Roman Polanski – Venere in pelliccia

È evidente che un regista di grande talento come Roman Polanski non abbia bisogno di grandi mezzi per creare film qualitativamente alti, essenziali e complessi al tempo stesso: sin dai suoi esordi (Il coltello nell’acqua), un esiguo numero di attori ed una trama minimale sono stati sufficienti a costruire film dagli inaspettati risvolti psicologici. Il suo è un cinema freudiano e spesso autobiografico: non fa eccezione il suo ultimo lavoro, tratto da una pièce teatrale di David Ives ispirata allo scandaloso romanzo Venere in pelliccia dell’autore ottocentesco Sacher-Masoch. L’omonimo film di Polanski è costruito rispettando le unità aristoteliche di tempo, luogo e azione: la vicenda, strutturata come un dialogo tra due personaggi, avviene per tutta la sua durata all’interno di un teatro.

Mathieu Amalric e Emmanuelle Seigner sono gli attori scelti da Polanski. Lui interpreta l’autore teatrale Novacheck, in cerca di una protagonista per la sue pièce, un adattamento del romanzo Venere in pelliccia. In ritardo per l’audizione arriva lei, Vanda, donna provocatoria e sfacciata, convinta di essere perfetta per la parte. Inizialmente riluttante, Novacheck le concede di provare alcune battute, interpretando lui il ruolo maschile, quello di Severin: si tratta di un uomo che dimostra la propria passione per l’amata, Wanda, ponendosi come polo debole e chiedendole dunque di diventare sua “padrona”, di fatto cercando di instaurare con lei un rapporto sadomasochistico (trasgressione che prende il nome da Sacher-Masoch).
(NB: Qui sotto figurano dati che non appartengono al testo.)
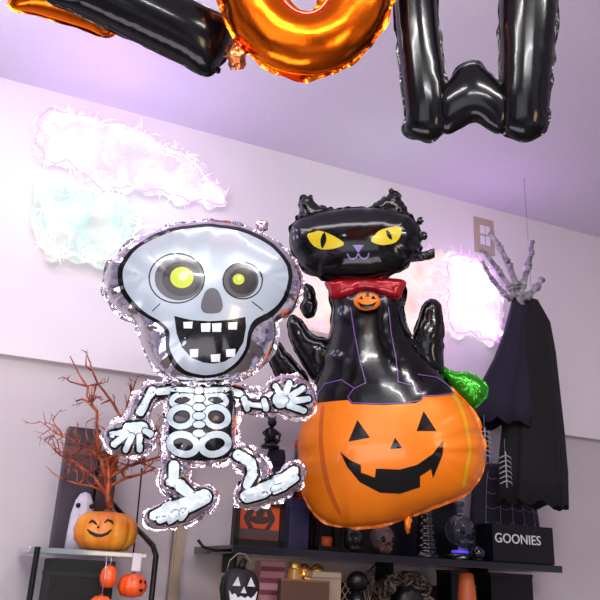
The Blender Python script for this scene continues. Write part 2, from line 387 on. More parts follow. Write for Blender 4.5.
# ================================================================== SKELETON BALLOON
fr = Frame(205, 524, 2.12, yaw=4, tilt=8)
sk = empty('skeleton_balloon', 'silver foil balloon of a grinning skeleton with big skull and yellow eyes', 'balloon', fr.o, fr.rot)
head = Foil(fr, [(104, 283), (107, 268), (118, 254), (137, 238), (160, 229), (185, 224), (206, 222), (232, 225), (256, 232), (276, 243), (291, 258), (299, 272), (301, 287), (297, 303), (288, 316), (276, 323), (276, 338), (271, 353), (258, 368), (240, 378), (206, 383), (173, 380), (155, 368), (144, 349), (139, 331), (136, 323), (118, 312), (107, 296)],
            k=.62, n0=.03, pucker=.011, pw=.05, wl=.03, seed=2)
hd = head.mesh('skull', silver, sk)
OUT = [(118, 272), (124, 258), (137, 245), (155, 234), (181, 226.5), (206, 224), (232, 226.5), (254, 233), (272, 243), (286, 258), (292, 272), (290, 291), (283, 305), (272, 317), (258, 325), (252, 334), (249, 348), (240, 363), (225, 374), (206, 378), (186, 375), (173, 366), (166, 349), (165, 332), (158, 324), (144, 316), (129, 303), (120, 289)]
INN = [(123.5, 272), (129, 259.5), (140, 247.5), (159, 237.5), (182.5, 230), (206, 227.6), (230, 230), (250, 235.7), (269, 246), (282, 259.5), (287.5, 272), (286, 288), (279, 302), (268, 312), (254, 320), (248, 331), (245, 347.5), (236.5, 361), (223, 371), (206, 374.5), (188, 371), (177, 362), (170, 347.5), (169.5, 331), (161.5, 322), (147, 313), (133, 300), (125, 287)]
head.decal('black_outline', [OUT], 1, inkm, hd)
head.decal('face', [INN], 2.7, skullm, hd)
for (cx, cy, rx, ry), (dx, dy, drx, dry), (yx, yy, yrx, yry) in (((177, 278.6, 27.5, 24.5), (179.5, 278.5, 24.5, 22), (182, 278, 11.5, 10.5)), ((242.3, 281, 19.5, 18), (240.5, 281, 17.5, 16.8), (238.2, 279.7, 5.8, 5.4))):
    head.decal('eye_line', ring(cx, cy, rx, ry, .55, n=40), 3, inkm, hd, sp=.004)
    head.decal('eye_socket', [ell(dx, dy, drx, dry)], 3.4, eyegrey, hd)
    head.decal('eye_shade', [ell(dx+drx*.1, dy+.5, drx*.8, dry*.78)], 3.9, eyegrey2, hd)
    head.decal('iris', [ell(yx, yy, yrx, yry)], 4.5, eyeyel, hd, sp=.004)
    head.decal('pupil', [ell(yx+yrx*.1, yy-1, yrx*.4, yry*.4, n=12)], 5.1, eyepale, hd, sp=.003)
head.decal('nose', [[(206, 291), (212, 288), (218, 291), (222, 301), (222.5, 308), (218, 313), (205, 313), (201, 308), (202, 300)]], 3, nosegrey, hd)
MOUTH = [(174.5, 316), (191.5, 320), (210, 321.3), (228, 320), (245, 317), (245.7, 327), (243, 342), (235.7, 354), (225, 361), (213.7, 363.3), (202.7, 362), (191.7, 357.4), (182.5, 347.5), (177, 334)]
head.decal('mouth', [corners(MOUTH, 3).tolist()], 3, inkm, hd, sharp=True)
for x0, y0, x1, y1 in ([183.5, 321.5, 192.8, 328.3], [200.8, 323, 210.4, 331.7], [211.8, 323, 221.4, 331.7], [227.6, 322, 237, 329.5], [190, 348.6, 198.3, 357], [210.7, 353.7, 220, 361.5], [225.8, 348.6, 235, 356.5]):
    head.decal('tooth', [[(x0, y0+.5), (x1, y0), (x1-.5, y1), (x0+.5, y1)]], 3.8, toothm, hd, sharp=True, sp=.004)
[head.decal('crease', line(q, .45), 3, inkm, hd, sp=.004) for q in ([(160, 304), (153, 311)], [(252, 302), (262, 310)])]
# torso
torso = Foil(fr, [(173, 382), (200, 380), (228, 382), (238, 396), (237, 415), (236, 433), (234, 453), (225, 462), (199, 465), (176, 462), (165.5, 452), (164.5, 433), (167, 415), (165, 396)], k=.62, n0=0, pucker=.008, seed=4, wl=.02)
to = torso.mesh('torso', silver_r, sk)
torso.decal('black_outline', [[(176, 386), (200, 384), (225, 386), (233, 397), (232, 415), (231.5, 433), (231, 452), (222, 458.5), (199, 460.5), (179, 458.5), (169.5, 450), (168.5, 433), (171, 415), (169.5, 397)]], 1, inkm, to)
torso.decal('rib_panel', [[(174, 398), (200, 392), (227, 398), (228, 415), (226, 430), (200, 432), (174, 430), (172, 415)]], 1.8, mat('deep_print', (24, 22, 28), .3, coat=.4), to)
for s_ in (-1, 1):
    X = lambda dx: 199+s_*dx
    for nm, L0, a in (('rib', (X(16.5), 400.5, 10.5, 6, 2.5, 8*s_), 2.6), ('rib', (X(17), 417, 11.5, 9.5, 2.8, 15*s_), 3.6), ('pelvis', (X(15.5), 444, 13.5, 9.6, 3.2, -14*s_), 3.1)):
        torso.decal('bone_line', ring(*L0[:4], L0[4]+.8, L0[5]), a-.5, inkm, to, sp=.004, step=.000005)
        torso.decal(nm, ring(*L0), a+.15, bonem, to, sp=.004, step=.000008)
    torso.decal('bone_line', [cap(X(5), 391, X(28), 390, 3.3, 2.9)], 4.2, inkm, to, sp=.004)
    torso.decal('collar_bone', [cap(X(5), 391, X(28), 390, 2.5, 2.1)], 4.6, bonem, to, sp=.004)
for y, w in ((391, 4.6), (399, 5.6), (407.5, 6.2), (416, 6.2), (424.5, 6), (433, 6.4)):
    torso.decal('bone_line', [ell(199, y, w+.7, 4.4)], 4.9, inkm, to, sp=.004)
    torso.decal('vertebra', [ell(199, y, w, 3.6)], 5.3, bonem, to, sp=.004)
# arms and legs
def limb(name, outline, bones, seed, k=.75, n0=0.):
    f = Foil(fr, outline, k=k, n0=n0, pucker=.008, pw=.02, wl=.015, seed=seed, flange=.006, jit=.6, sp=.0055)
    o = f.mesh(name, silver_r, sk)
    f.decal('black_outline', [cap(b[0], b[1], b[2], b[3], b[4]+3., b[5]+3.) for b in bones], 1, inkm, o, sp=.005)
    f.decal('bone_line', [cap(*b[:4], b[4]+1.05, b[5]+1.05) for b in bones], 2, inkm, o, sp=.004, step=.0005)
    f.decal('bone', [cap(*b[:4], b[4]+.3, b[5]+.3) for b in bones], 2.75, bonem, o, sp=.004, step=.0005)
    return o
limb('arm', [(174, 384), (150, 383), (138, 391), (130, 404), (127, 415), (113, 423), (104, 433), (106, 446), (118, 455), (138, 456), (150, 451), (155, 437), (150, 421), (152, 409), (160, 401), (174, 400)],
     [(171, 390, 158, 392, 3.2, 2.6), (152, 391, 149, 396, 3.6, 3), (147, 399, 140, 413, 2.8, 3.2), (129, 429, 141, 428.5, 5.5, 6), (125, 432, 112.5, 434.5, 2.2, 2.2), (127, 434, 114.5, 444, 2.6, 2.4), (132, 436, 126, 449, 2.6, 2.4), (139, 436, 139, 449, 2.4, 2.2), (144, 431, 149, 434, 2.4, 2.6)], 21)
limb('arm', [(230, 385), (250, 388), (264, 391), (268, 382), (280, 376), (298, 376), (312, 386), (316, 402), (309, 416), (290, 418), (275, 413), (255, 415), (240, 412), (228, 404)],
     [(228, 391, 240, 394, 3.2, 3.), (246, 403, 263, 405.5, 2.3, 2.3), (244, 399, 247, 408, 2.6, 2.6), (264, 401, 266, 408, 2.6, 2.6), (280, 400, 286, 399, 7, 6.5), (280, 394, 275.5, 387, 2.6, 2.4), (286, 393, 289, 384, 2.6, 2.5), (291, 396, 302, 389, 2.8, 2.5), (292, 401, 307, 399, 2.8, 2.5), (289, 405, 303, 410, 2.6, 2.4)], 22)
limb('leg', [(164, 456), (188, 456), (191, 468), (188, 478), (196, 485), (209, 486), (217, 494), (213, 507), (203, 516), (186, 524), (165, 528), (150, 526), (145, 518), (151, 509), (165, 503), (177, 500), (168, 496), (160, 485), (161, 470)],
     [(174, 466, 173.5, 481, 4.6, 4.4), (170, 482, 180, 484, 3.4, 4.4), (181, 487, 189, 494, 5, 4.), (204, 497, 186, 505, 6.5, 7.5), (186, 505, 168, 511, 7.4, 6.8), (166, 511, 154, 516, 4.6, 3.6), (168, 515, 160, 519.5, 3.6, 3.), (176, 514, 170, 520, 3.6, 2.8), (184, 512, 181, 517, 3.6, 2.8)], 23)
limb('leg', [(226, 450), (245, 445), (259, 454), (270, 467), (269, 481), (278, 473), (290, 462), (302, 465), (304, 480), (292, 494), (270, 504), (250, 509), (238, 506), (234, 493), (241, 483), (243, 474), (234, 465)],
     [(238, 455, 250, 462, 4.4, 4.4), (251, 464, 253, 474, 4.4, 4.6), (252, 476, 247, 486, 4.4, 3.2), (247, 496, 262, 491, 5.6, 6.4), (262, 490, 282, 481, 6.4, 5.6), (280, 482, 294, 471, 4, 3.6), (284, 485, 295, 478, 3.2, 3), (274, 490, 284, 486, 3.4, 3)], 24)
crumple(fr, 262, 226, .018, .02).build('filling_tab', silver_r, sk)

# ================================================================== CAT ON PUMPKIN BALLOON
fr = Frame(392, 522, 2.5, yaw=-6, tilt=8)
ct = empty('cat_balloon', 'black cat foil balloon with yellow eyes sitting in an orange jack-o-lantern', 'balloon', fr.o, fr.rot)
BODY = [(334, 284), (333, 310), (330, 332), (323, 358), (316, 382), (308, 404), (302, 424), (299, 446), (301, 475), (307, 500), (320, 517), (341, 526), (370, 526), (400, 520), (432, 507), (464, 494), (479, 478), (484, 456), (480, 430), (470, 408), (455, 392), (440, 374), (424, 355), (409, 333), (402, 312), (399, 284)]
body = Foil(fr, BODY, k=.66, n0=0, pucker=.010, pw=.05, wl=.035, seed=31, sp=.007, flange=.007)
vl = fr.uv(380, 400)[1]; vr = fr.uv(450, 386)[1]; ul = fr.uv(380, 400)[0]; ur = fr.uv(450, 386)[0]
EDGE = lambda c: vl + (np.maximum(c[:, 0]-ul, 0))/(ur-ul)*(vr-vl)
bo = body.mesh('cat_body', blackf, ct, keep=lambda c: c[:, 1] > EDGE(c))
pu = body.mesh('pumpkin', pumpf, ct, keep=lambda c: c[:, 1] <= EDGE(c)+.0)
body.decal('dark_stripe', [[(321, 408), (319, 440), (324, 480), (337, 512), (341, 512), (329, 480), (323, 440), (324, 408)]], 1, pumpd, pu)
body.decal('yellow_stripe', [[(450, 392), (461, 414), (466, 435), (468, 452), (462, 484), (465.5, 484), (471, 452), (469.5, 435), (464.5, 413), (453.5, 391)]], 1, pumpy, pu)
# black artwork hanging over the rim
rim = [(318, 396), (316, 403), (334, 401), (348, 400), (352, 404), (385, 405), (416, 403), (423, 399), (420, 395), (436, 394), (452, 394), (444, 384), (424, 380), (380, 388), (340, 390), (322, 390)]
body.decal('black_rim', [corners(rim, 6).tolist()], 1, inkm, bo, sharp=True)
body.decal('paw', [[(349, 396), (354, 390), (364, 386), (370, 384), (395, 384), (402, 386), (414, 387), (422, 393), (420, 399), (405, 402), (380, 403.5), (360, 403)]], 2.2, inkm, bo)
body.decal('haunch', [[(318, 401), (319, 392), (326, 384), (342, 381), (352, 387), (346, 397), (334, 400)]], 2.2, inkm, bo)
body.decal('haunch', [[(420, 394), (424, 384), (420, 376), (436, 378), (447, 386), (452, 393), (436, 395)]], 2.2, inkm, bo)
body.decal('purple_line', line([(351, 308), (355, 335), (360, 360), (366, 383), (354, 389), (348, 397), (352, 403), (380, 404), (408, 403), (421, 400), (423, 394), (415, 387), (398, 382), (396, 360), (391, 335), (388, 308)], .45) +
           line([(318, 402), (319, 393), (326, 384), (342, 380), (354, 388)], .45)+line([(418, 375), (436, 378), (447, 386), (453, 394), (436, 396), (422, 396)], .45), 3, purplel, bo, sp=.005)
for nm, P in (('eye', [(357.5, 420), (348.5, 441.5), (370, 437.5)]), ('eye', [(423.5, 411), (416.5, 431), (436.5, 431)]), ('nose', [(395, 437.5), (390, 449), (402.5, 448)]),
              ('mouth', [(340, 451.5), (350, 460), (361, 465), (361, 472.5), (375, 477.5), (376, 468.5), (400, 469.5), (417.5, 464.5), (432.5, 454), (443.5, 440), (442.5, 455), (437.5, 467), (433, 478), (431, 469), (420, 476), (420, 487), (400, 493.5), (380, 492.5), (360, 482), (347.5, 467)])):
    body.decal(nm, [corners(P, 5).tolist()], 1.4, inkm, pu, sharp=True, sp=.006)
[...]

Vanda entra benissimo nella parte ma è al regista che la situazione sfugge di mano: lei, dopo averlo accusato di essere un autore sessista e misogino, sfrutta la propria sensualità e la sorprendente conoscenza del romanzo Venere in pelliccia per attaccare Novacheck, ribaltando di fatto il rapporto autore/attrice e passando bruscamente dalla recita del testo alla realtà, in un’alternanza involuta che diventa una lotta tra sessi, magistralmente gestita da Polanski. Gradualmente assistiamo al “massacro” del regista, prima verbalmente e poi fisicamente sottomesso da Vanda: l’opera di Sacher-Masoch, nell’onirico contesto notturno del teatro deserto, prende vita. Novacheck diventa Severin, Vanda diventa Wanda e assume il controllo, mettendo in crisi la sua virilità e costringendolo a chiamarla “dea”.
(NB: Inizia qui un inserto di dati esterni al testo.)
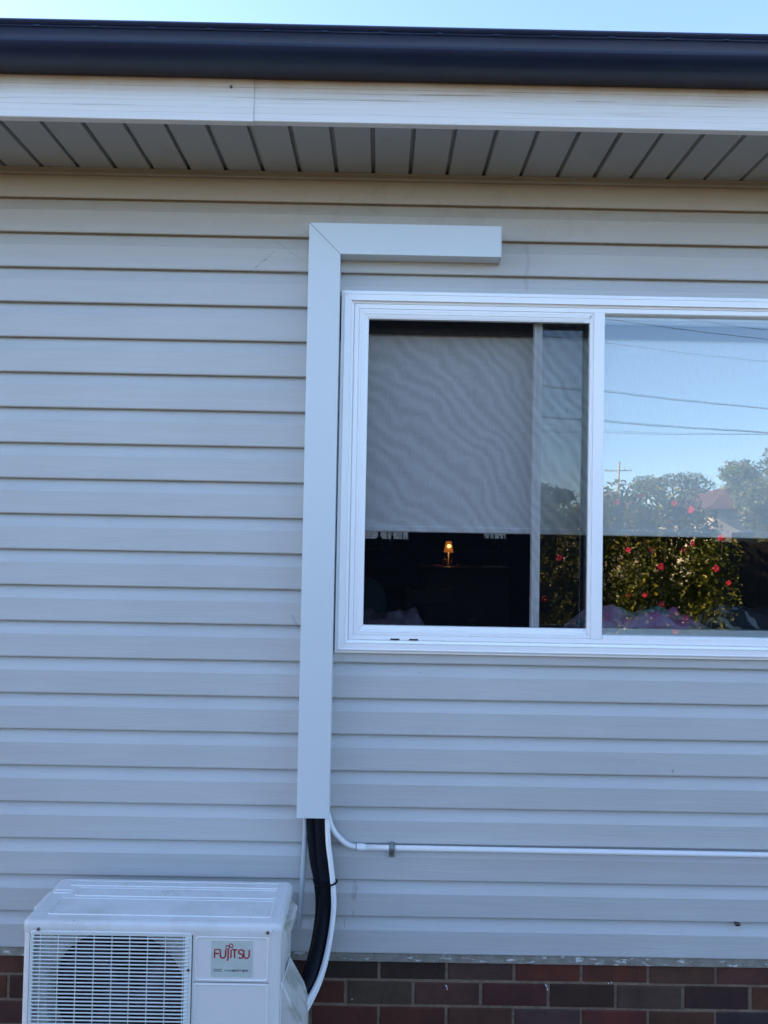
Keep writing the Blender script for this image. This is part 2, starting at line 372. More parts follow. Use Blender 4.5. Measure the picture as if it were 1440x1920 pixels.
def thing(name, loc, label, cat, group=None):
    o = bpy.data.objects.new(name, None); o.location = loc; o.empty_display_size = .1; col.objects.link(o); ORG[o.name] = tuple(loc)
    o['label'] = label; o['category'] = cat
    if group: o['group'] = group
    return o
def tag(o, label=None, cat=None, group=None, kind=None):
    if label: o['label'] = label
    if cat: o['category'] = cat
    if group: o['group'] = group
    if kind: o['kind'] = kind
    return o
def smoothpath(P, k=6):
    """Catmull-Rom through the points"""
    P = [Vector(p) for p in P]; out = []
    for i in range(len(P)-1):
        p0 = P[max(i-1, 0)]; p1 = P[i]; p2 = P[i+1]; p3 = P[min(i+2, len(P)-1)]
        for j in range(k):
            t = j/k
            out.append(.5*((2*p1)+(-p0+p2)*t+(2*p0-5*p1+4*p2-p3)*t*t+(-p0+3*p1-3*p2+p3)*t**3))
    out.append(P[-1]); return out
def rrect(x0, x1, z0, z1, r, n=6):
    out = []
    for cx, cz, a0 in ((x1-r, z1-r, 0), (x0+r, z1-r, 90), (x0+r, z0+r, 180), (x1-r, z0+r, 270)):
        for k in range(n+1):
            a = R(a0+90*k/n); out.append((cx+r*math.cos(a), cz+r*math.sin(a)))
    return out
def wn(x, y, z=0): return mnoise.noise(Vector((x, y, z)))

# ------------------------------------------------------------------ ground
gm, t, p = newmat('dry lawn')
tc = N(t, 'ShaderNodeTexCoord'); O = tc.outputs['Object']
c = mix(t, rng(t, nz(t, O, 1.2, 8, .7), .35, .65), (.019, .021, .010), (.056, .038, .019)); c = mix(t, rng(t, nz(t, O, 40, 6, .7), .3, .7, 0, .6), c, (.032, .024, .015))
t.links.new(c, p.inputs['Base Color']); p.inputs['Roughness'].default_value = .95
b = N(t, 'ShaderNodeBump'); b.inputs['Distance'].default_value = .03; t.links.new(nz(t, O, 60, 5), b.inputs['Height']); t.links.new(b.outputs[0], p.inputs['Normal'])
M['grass'] = gm
g = MB(); g.add([(-1500, -1500, 0), (1500, -1500, 0), (1500, 1500, 0), (-1500, 1500, 0)], [(0, 1, 2, 3)])
tag(g.build('ground', 'grass'), kind='structure')
s_ = MB(); s_.box(-1.35, -.05, -.70, .03, -.05, .05)
tag(s_.build('concrete_slab', 'concrete', bevel=.006), 'low concrete slab under the outdoor unit at the foot of the brick wall', 'slab')

# ------------------------------------------------------------------ house
HX0, HX1 = -6.5, 8.5
house = thing('house', (0, 0, 0), 'single storey house clad in pale grey boards over a brick base, with a dark gutter', 'house')
Z0, DZ = 2.9930, .12691
WX0, WX1, WZ0, WZ1 = -.155, 1.687, 1.380, 2.668     # window outer rectangle
# --- siding
def course(zt, zb):
    return [(.0200, zt+.0085), (.0195, zt-.002), (.0175, zt-.0065), (.0010, zt-.0445), (0, zt-.0460), (0, zt-.085), (-.0010, zb+.0052), (-.0004, zb+.0028), (.0012, zb+.0010), (.0028, zb), (.0042, zb+.0010), (.0046, zb+.0080), (.0200, zb+.0080)]
def clip(prof, zlo, zhi):
    out = []
    for i in range(len(prof)-1):
        (y0, z0), (y1, z1) = prof[i], prof[i+1]
        if max(z0, z1) < zlo or min(z0, z1) > zhi: continue
        def at(z): return y0+(y1-y0)*(z-z0)/(z1-z0) if abs(z1-z0) > 1e-9 else y0
        a = (at(zhi), zhi) if z0 > zhi else ((at(zlo), zlo) if z0 < zlo else (y0, z0))
        bb = (at(zlo), zlo) if z1 < zlo else ((at(zhi), zhi) if z1 > zhi else (y1, z1))
        if not out: out.append(a)
        out.append(bb)
    return out
def xs(a, b, step=.12):
    n = max(1, int(round((b-a)/step))); return [a+(b-a)*i/n for i in range(n+1)]
sb = MB(); rnd = random.Random(4)
for k in range(-1, 21):
    zt = Z0-DZ*k; zb = Z0-DZ*(k+1)
    if k == -1: zt = 3.115
    prof = course(zt, zb) if k >= 0 else [(.012, 3.11), (.001, 3.06), (0, 3.05), (-.0010, zb+.0052), (-.0004, zb+.0028), (.0012, zb+.0010), (.0028, zb), (.0042, zb+.0010), (.0046, zb+.0080), (.0200, zb+.0080)]
    ph = rnd.uniform(0, 50); amp = .0006
    def wob(x, j, ph=ph): return (amp*1.3*wn(x*.9, ph, j*.02), .0008*wn(x*.5, ph+9))
    if k in (-1, 0, 1):
        sb.extrude_x(prof, xs(HX0, HX1), wob)
    elif k in (2, 3):
        hi = 99; lo = WZ1-.012 if zb < WZ1 else -9
        q = clip(prof, lo, hi) if lo > 0 else prof
        q2 = [(y-.0016, z-.0022) for y, z in q]
        sb.extrude_x(prof, xs(HX0, WX0-.01), wob)
        sb.extrude_x(q2+([] if k == 2 else []), xs(WX0-.01, .402), wob)     # left sheet laps over the right one
        sb.extrude_x(q, xs(.400, WX1+.01), wob)
        sb.extrude_x(prof, xs(WX1+.01, HX1), wob)
        # end edge of the overlapping sheet
        w0 = wob(.402, 0); n_ = len(q2)
        sb.add([(.402, y+w0[0], z+w0[1]) for y, z in q2]+[(.402, y+.0017, z) for y, z in q2], [(i, i+1, n_+i+1, n_+i) for i in range(n_-1)])
    elif zt < WZ0+.005 or zb > WZ1:
        sb.extrude_x(prof, xs(HX0, HX1), wob)
    else:
        sb.extrude_x(prof, xs(HX0, WX0+.012), wob); sb.extrude_x(prof, xs(WX1-.012, HX1), wob)
        if zb < WZ0 < zt:
            q = clip(prof, -9, WZ0+.012)
            sb.extrude_x([(y, z) for y, z in q], xs(WX0+.012, -.125), wob)
            sb.extrude_x([(y-.0022, z) for y, z in q], xs(-.125, WX1-.012), wob)
sid = sb.build('siding_wall', 'siding', house, recalc=False)
# --- wall lining behind the boards (keeps the room dark)
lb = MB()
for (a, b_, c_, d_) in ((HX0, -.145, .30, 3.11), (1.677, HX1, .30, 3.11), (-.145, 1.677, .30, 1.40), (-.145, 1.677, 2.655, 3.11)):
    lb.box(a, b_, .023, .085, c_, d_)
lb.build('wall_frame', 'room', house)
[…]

Altro colpo ben riuscito per Polanski, capace toccati gli 80 anni di saper stupire con un film ironico e piccante, eppure più introspettivo che erotico, sicuramente uno dei suoi più interessanti e personali lavori (evidente è infatti la sua somiglianza con l’attore Amalric, mentre la Seigner è sua moglie). Questo invita a riflettere e permette di leggere il film in chiave autobiografica: in quanti casi il regista si può dire soggiogato dalla sua stessa diva, o l’uomo dalla donna? Novacheck, legato ad una statua fallica (la virilità vista quindi come freudiana prigione del maschio), riceve la sua lezione e si mostra definitivamente sconfitto dal sacro femminino incarnato da Vanda, trasformatasi da Venere in Baccante (le sue battute finali citano Euripide), mitologica divoratrice di uomini.